Empty Cereal Box

Views From Inside an Adoptee

April 06, 2006

Sites & Quotes du Jour

I decided that today I'd take a rest from my own adoption-related crapola and offer some URLs and quotes I stumbled upon and share them with anyone who cares to read them.

1. Speaking of stumbled upon, I linked to StumbleUpon which I discovered on Heartened's blog. It uses thumbs-up/thumbs down ratings "to form collaborative opinions on website quality. When you stumble, you will only see pages which friends and like–minded stumblers have liked," it says on its splashpage.

2. And BTW, why are ya still using Internet Exploiter, when you can have Firefox? (I'm thinking of changing servers because the Blogspot image uploader now changes my gif extensions to jpgs, so I can't animate any more. I even wrote tech support, but no reply.)
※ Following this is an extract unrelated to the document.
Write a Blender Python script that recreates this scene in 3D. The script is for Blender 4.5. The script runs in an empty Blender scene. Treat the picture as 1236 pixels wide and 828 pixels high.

3. A fellow adoptee sent me this link from the University of Oregon's Adoption History Project. I checked, and as expected, it's an exceptional source of knowledge on the history of adoption with a timeline, people, documents, books, etc. It's well worth a visit when you have some time to spend immersing yourself in the data.

4. Here's one reason I don't affiliate with any religion. I think religion, particularly conventional, organized religion, perpetuates violence. Religions create a "them" and "us"/"mine" and "yours"/ "saved" and "unsaved" mindset. This quote from an article in the April 4, 2006 edition of the Patriot News from Pennsylvania is an example of the ignorance about the ultimate consequences of adoption, rationalized by one person's religious beliefs :

"Even before Ryan and Kellie Argot of Fairview Twp. were married and found they were infertile, they talked about adoption.
"It turned out that was the only way to grow our family," Kellie Argot said.
She and her husband adopted Samuel, 2, and are in the process of adopting Zophia, 8 months. "I can say for both of my children, their birth parents knew they would not be able to give them the home they deserve," she said.
Geer said yesterday that adoption is a great solution for some
children.
Kellie Argot agreed.
"Adoption is a wonderful thing. It's not a negative thing," she said. "Jesus was adopted. When we're baptized, we're adopted into God's family. How bad is that?"

Who is she kidding?

5. One of my all-time favorite blogs isn't about adoption but about creativity. It's the much-loved Wish Jar Journal. I personally love it because it inspires me with a huge smorgasboard of goodies for the soul.

6. An adoptee's life is like a photo with all relatives' faces ripped away. It's looking at yourself in the mirror and seeing nothing there except what others have defined rather than honest links to self. I ripped this quote from Rhonda's Ruminations because it so elequent:

"Perhaps heritage is something not missed until it’s lost; not coveted until it’s been taken away, isn’t even considered because it doesn’t have to be. It’s like breathing. One doesn’t think about taking a breath and then exert the effort to do so. It just happens, it just is – until it isn’t. And then, suddenly, it becomes the most important thing in the world.

Growing up adopted, claiming a heritage has never been a rote exercise for me. It has always been a surgical, copy and paste exertion. The experience of feeling simultaneously grounded in history and existing in the present has always evaded me, despite all the mental gymnastics I’ve attempted to make it otherwise."

7. And speaking of (non)origins, a five-star site from New South Wales, Australia a Parlimentary Inquiry into Adoption Practices. It explores topics known all too well by adoptees and natural mothers who gave their babies up, including Pathological grief, Personality Damage associated with defenses, Personality damage associated with the isoloation of the birth experience and loss of the baby, Post-traumatic stress disorder, depression, etc. Good, hard-hitting stuff.

Tomorrow I'll talk about being unemployable, which I attribute at least in part to being an adoptee who hasn't worked out her shit yet.

3 Comments:

Blogger Rhonda said...

I don't think your adoption related stuff is "crappola." It makes me think and feel. I like reading your views on other issues too though! You are a fabulous writer.

Thanks, too, for the pointer

6.4.06  
Blogger Marie said...

I'm getting that ALL the adoption-related bloggers are fabulous writers!
Thanks, Rhonda, for your kind words. You know, I put myself down a lot. I think it's a defense mechanism to beat critics to the punch. It takes "control" over the possibility of the sting. I think "control" has always been a huge issue in my life and I'm going to blog about it.

7.4.06  
Anonymous Anonymous said...

Just because you don't agree with or associate with a religion doesn't mean you should bash those who do.